Labour’s capacity to fight the capitalists’ attacks is hamstrung by the union misleaders who tie workers to the so-called “national interests” of capitalist Canada and promote the NDP and even the Liberals (or in Quebec, the Bloc and PQ) as “progressive.” Canadian Auto Workers leader Ken Lewenza, who two years ago agreed to unprecedented wage and benefit cuts at Chrysler and General Motors, perfectly epitomizes these labour traitors. Today, Lewenza’s “defense” of unions consists of convincing the capitalist class that unions are really in their interests because they “play a constructive and valuable economic role” in negotiating cutbacks “which share the pain and preserve needed jobs” (National Post, 9 April). To Lewenza, the unions are a bulwark against struggles that might challenge this system. Without unions, he broods, “Who knows where and how the simmering fury of exploited, poor people would then bubble up?”
These misleaders—agents of the ruling class inside the workers movement—must be thrown off. The fight to rebuild the trade unions as instruments of proletarian struggle is closely tied to the need for a multiracial, binational revolutionary workers party. That requires, above all, a political struggle against the social-democratic NDP and for a new class-struggle leadership of the unions. Against the bourgeoisie, which manipulates all manner of racism and bigotry in order to poison class struggle, such a party will be a genuine tribune of the people, fighting to defend the rights of minorities and immigrants, and championing the struggle for women’s liberation.

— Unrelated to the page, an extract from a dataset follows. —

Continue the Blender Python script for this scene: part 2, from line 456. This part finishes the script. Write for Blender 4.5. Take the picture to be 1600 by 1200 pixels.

The Communist Party of Canada (CPC) and the Marxist-Leninist Party of Canada, two remnants of Canadian Stalinism, are also running candidates in this election. Both parties are notorious for their promotion of Canadian nationalism, from protectionist calls for Canadian-owned industry, to the CPC’s call for an “independent Canadian foreign policy.” It is a lie that Canadian capitalists are better than American (or Japanese or German), or that protectionist tariffs and a Canadian boss will protect jobs and stop plant closures. Such nationalist schemes retard united, internationalist class struggle, pitting workers in this country against their class brothers and sisters abroad. While opposing the NATO attack on Libya, these Stalinist-nationalists propound the worst illusions that capitalist Canada can be pressured to be a force for “peace.” Neither draws even a crude class line against the bourgeoisie; thus they merit not even the most critical support from class-conscious workers.
There is no answer to the boom-and-bust cycles of capitalism short of proletarian socialist revolution that takes power out of the hands of the irrational capitalist ruling class and replaces it with a planned, socialized economy. Only the achievement of a world socialist order can eliminate the age-old problem of poverty, scarcity and imperialist war. It is to this end that the Trotskyist League/Ligue Trotskyste devotes all our resources.